Unique Multi-Family Value-Add

Hi guys,

What are some unique value-add strategies you've implemented in your multi-family assets? I am talking beyond the typical lipstick on a pig upgrades. Some things I've experimented with lately are minor technology upgrades such as Nest thermostats, built-in wall USB plugs, and digital locks. Typical cost of an upgrade like this is $500 and will get a $30/month premium (72% YOC).

Also interested in hearing about any unique common-area value-add people are doing.

 

Nest isn't exactly a minor upgrade, but USB outlets are pretty standard in new construction so that's a good one. Digital locks have given me more issues than they're worth, so if you have a good company let me know.

Package concierge is huge. Not sure if you really get a premium for it but it makes the leasing staff happy.

Honestly though, upgrading kitchens and baths is the standard because it works and people care about them.

Commercial Real Estate Developer
 
Best Response

People still care way more about in-unit washers/dryers and dishwashers than a lot of the other "cool" upgrades being built into new product. A certain cohort of tenants won't bat an eye at paying an additional $200/month in rent for an in-unit washer and dryer.

Something that worked well for us on a recent acquisition was installing under-sink dishwashers for 1 bedroom and studio units where kitchen space was at a premium. These are about half the size of a normal dishwasher but hold ~75% of a full-size unit.

 

Agree with the packaged washer dryers. A few more that I think are differentiators: --mini undercounter wine fridges --sonos built in speakers (maybe on premium units only if you're on a tight budget) --second the schlage digital locks, love not having to take keys with me when leaving the house and not driving --adjustable closet shelving/rack system that lets the tenant customize their closet as opposed to being stuck with a fixed rod --showerhead wireless blue tooth speaker insert for an incredible wake up

 

I think Nest systems and digital locks are great ideas. USB plug in technology is changing as we speak so I would say install them in a way that retrofitting new inputs won't be a hassle. Nest systems also really improve energy efficiency, so I wonder if that kind of upgrade would make a property eligible for green program financing. Rainfall shower heads I would imagine would be attractive.

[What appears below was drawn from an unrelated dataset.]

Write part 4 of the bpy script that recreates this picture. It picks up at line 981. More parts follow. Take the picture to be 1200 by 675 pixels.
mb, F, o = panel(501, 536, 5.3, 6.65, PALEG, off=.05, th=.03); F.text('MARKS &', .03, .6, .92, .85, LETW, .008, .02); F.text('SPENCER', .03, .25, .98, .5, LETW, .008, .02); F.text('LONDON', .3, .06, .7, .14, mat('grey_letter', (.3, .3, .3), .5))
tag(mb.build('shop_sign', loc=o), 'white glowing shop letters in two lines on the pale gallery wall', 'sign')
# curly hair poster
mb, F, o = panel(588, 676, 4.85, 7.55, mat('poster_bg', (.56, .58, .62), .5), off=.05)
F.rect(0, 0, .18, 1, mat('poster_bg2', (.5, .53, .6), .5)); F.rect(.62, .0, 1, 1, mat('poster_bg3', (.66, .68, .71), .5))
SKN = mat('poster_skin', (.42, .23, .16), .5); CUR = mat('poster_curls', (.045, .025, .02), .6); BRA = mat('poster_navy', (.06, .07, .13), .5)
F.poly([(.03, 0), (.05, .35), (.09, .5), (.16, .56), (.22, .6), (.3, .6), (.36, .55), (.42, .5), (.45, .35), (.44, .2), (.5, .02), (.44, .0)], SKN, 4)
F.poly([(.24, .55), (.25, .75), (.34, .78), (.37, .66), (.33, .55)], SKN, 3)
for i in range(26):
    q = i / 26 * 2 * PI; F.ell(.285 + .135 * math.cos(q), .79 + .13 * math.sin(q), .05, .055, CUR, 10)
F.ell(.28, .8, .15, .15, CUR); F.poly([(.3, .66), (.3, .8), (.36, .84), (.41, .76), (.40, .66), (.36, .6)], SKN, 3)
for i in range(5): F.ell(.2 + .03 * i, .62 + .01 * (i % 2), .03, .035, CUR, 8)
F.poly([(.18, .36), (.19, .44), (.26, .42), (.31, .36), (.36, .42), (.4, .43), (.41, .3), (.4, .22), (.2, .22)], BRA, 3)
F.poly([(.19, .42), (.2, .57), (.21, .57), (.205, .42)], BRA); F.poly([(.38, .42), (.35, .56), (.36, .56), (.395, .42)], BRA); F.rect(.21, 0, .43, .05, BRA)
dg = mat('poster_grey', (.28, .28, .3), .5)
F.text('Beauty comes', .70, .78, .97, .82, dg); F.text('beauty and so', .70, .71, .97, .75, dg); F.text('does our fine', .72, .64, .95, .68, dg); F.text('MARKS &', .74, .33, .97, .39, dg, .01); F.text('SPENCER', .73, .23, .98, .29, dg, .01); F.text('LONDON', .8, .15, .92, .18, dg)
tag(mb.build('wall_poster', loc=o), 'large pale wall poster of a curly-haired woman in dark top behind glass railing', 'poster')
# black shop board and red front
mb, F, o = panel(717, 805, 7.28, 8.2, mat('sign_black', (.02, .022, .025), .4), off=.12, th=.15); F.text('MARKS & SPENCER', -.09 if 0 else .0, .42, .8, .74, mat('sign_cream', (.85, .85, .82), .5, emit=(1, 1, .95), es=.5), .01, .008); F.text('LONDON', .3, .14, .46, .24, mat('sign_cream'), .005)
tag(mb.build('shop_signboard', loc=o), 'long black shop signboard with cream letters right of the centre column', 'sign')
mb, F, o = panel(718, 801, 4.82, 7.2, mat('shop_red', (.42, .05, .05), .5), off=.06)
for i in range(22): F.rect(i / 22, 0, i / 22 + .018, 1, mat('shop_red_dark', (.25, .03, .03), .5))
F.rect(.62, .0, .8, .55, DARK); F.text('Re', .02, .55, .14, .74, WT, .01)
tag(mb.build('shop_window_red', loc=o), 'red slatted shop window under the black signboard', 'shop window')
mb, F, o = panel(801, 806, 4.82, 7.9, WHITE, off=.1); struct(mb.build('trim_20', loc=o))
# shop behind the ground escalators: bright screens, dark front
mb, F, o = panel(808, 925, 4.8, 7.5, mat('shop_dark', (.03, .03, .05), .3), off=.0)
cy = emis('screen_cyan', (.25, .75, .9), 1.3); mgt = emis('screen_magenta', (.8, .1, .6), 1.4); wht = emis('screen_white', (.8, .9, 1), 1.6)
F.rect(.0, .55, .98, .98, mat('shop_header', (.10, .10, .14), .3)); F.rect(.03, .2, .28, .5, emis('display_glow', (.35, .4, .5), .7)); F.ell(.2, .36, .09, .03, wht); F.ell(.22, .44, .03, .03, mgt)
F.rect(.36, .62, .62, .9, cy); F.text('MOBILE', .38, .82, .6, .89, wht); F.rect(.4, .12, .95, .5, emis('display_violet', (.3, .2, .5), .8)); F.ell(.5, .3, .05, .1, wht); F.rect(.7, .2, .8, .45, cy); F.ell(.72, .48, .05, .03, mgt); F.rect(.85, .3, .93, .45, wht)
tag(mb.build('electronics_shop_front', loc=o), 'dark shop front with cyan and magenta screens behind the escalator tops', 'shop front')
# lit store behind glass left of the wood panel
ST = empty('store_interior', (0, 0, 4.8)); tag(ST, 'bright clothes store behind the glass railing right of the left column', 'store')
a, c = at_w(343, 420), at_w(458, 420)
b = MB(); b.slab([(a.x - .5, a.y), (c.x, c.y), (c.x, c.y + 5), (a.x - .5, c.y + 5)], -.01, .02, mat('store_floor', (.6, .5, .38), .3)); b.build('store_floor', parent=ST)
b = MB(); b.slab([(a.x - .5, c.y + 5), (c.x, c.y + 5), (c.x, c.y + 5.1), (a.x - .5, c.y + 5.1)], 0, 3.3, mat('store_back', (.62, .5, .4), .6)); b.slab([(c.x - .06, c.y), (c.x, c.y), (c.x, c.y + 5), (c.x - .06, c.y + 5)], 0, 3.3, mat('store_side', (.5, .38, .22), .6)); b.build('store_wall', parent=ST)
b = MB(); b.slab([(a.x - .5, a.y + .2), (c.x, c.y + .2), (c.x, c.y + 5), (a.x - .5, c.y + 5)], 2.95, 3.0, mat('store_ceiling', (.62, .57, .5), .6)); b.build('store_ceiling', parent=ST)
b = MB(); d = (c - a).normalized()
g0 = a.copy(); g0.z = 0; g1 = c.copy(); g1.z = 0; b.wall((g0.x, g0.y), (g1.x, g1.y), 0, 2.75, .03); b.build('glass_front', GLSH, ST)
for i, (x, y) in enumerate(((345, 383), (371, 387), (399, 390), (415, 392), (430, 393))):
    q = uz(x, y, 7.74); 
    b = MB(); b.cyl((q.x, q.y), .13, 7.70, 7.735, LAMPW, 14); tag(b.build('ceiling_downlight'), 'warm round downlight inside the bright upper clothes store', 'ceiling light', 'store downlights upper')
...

Common area amenities I think that get overlooked for apartments but are staples in new student housing developments are game rooms. I have a client that builds game rooms on his conventional deals and the tenants love them. They typically have a bar area, pool table, juke box, pinball machine, stuff like that. In one of them, he built a separate small stadium sized movie theater that sits roughly 15-20 people with a projector screen. Tenants use it like crazy.

 

What you need to keep in mind is what class of multifamily your investing(A,B or C class), and based on that your tenants will have varying demand for the upgrades you are talking about.

Also, from my experience, there are simple things people miss out on e.g. water saving shower heads, green initiative interest rate discounts etc. Unlike other upgrades like fences etc., another advantage of the examples I just mentioned is that you don't have to bet on tenants valuing your upgrades and being able to charge higher rentals.

 
fuzzybox:
from my experience, there are simple things people miss out on e.g. water saving shower heads, green initiative interest rate discounts etc. Unlike other upgrades like fences etc., another advantage of the examples I just mentioned is that you don't have to bet on tenants valuing your upgrades and being able to charge higher rentals.

low flow toilets, water saving shower heads, etc definitely pay for themselves with the green pricing you can get on agency debt. However they do not affect your terminal value, which is what I think OP is getting at.

 

I'm a broker so really it's client feedback. They tell us they're getting water savings up to 20% so we underwrite that into the OM if the opportunity allows it. That combined with shaving 20-30 bps off the rate with green program, it's hard to imagine how lower utility expenses combined with a lower interest rate wouldn't create value. Getting the reduced rate for green program financing for doing something like low flow systems which a new buyer should be doing anyway seems like a no brainer.

 

The lender makes you hire a consultant to come out and do a study to find out what changes could reduce consumption by 20% (I dont think that it's looking at expense, just water/energy consumption). You then have to make the upgrades, some can be cheap but I think that at least freddie has a minimum $/unit you need to invest. You have to do the work to get the savings off of your rate, but I don't believe there is any follow-up/audit to prove that it saved 20% of anything.

$ savings is going to vary significantly by property. If you have massive lawns in southern california that you replace with zero scape, your water bill is probably going to go down a lot which would be a nice pop for noi. One thing to look out for is proformas that show big savings in utility expenses by making green upgrades to units, but don't decrease RUBS income at all. Probably not going to get that double-dip.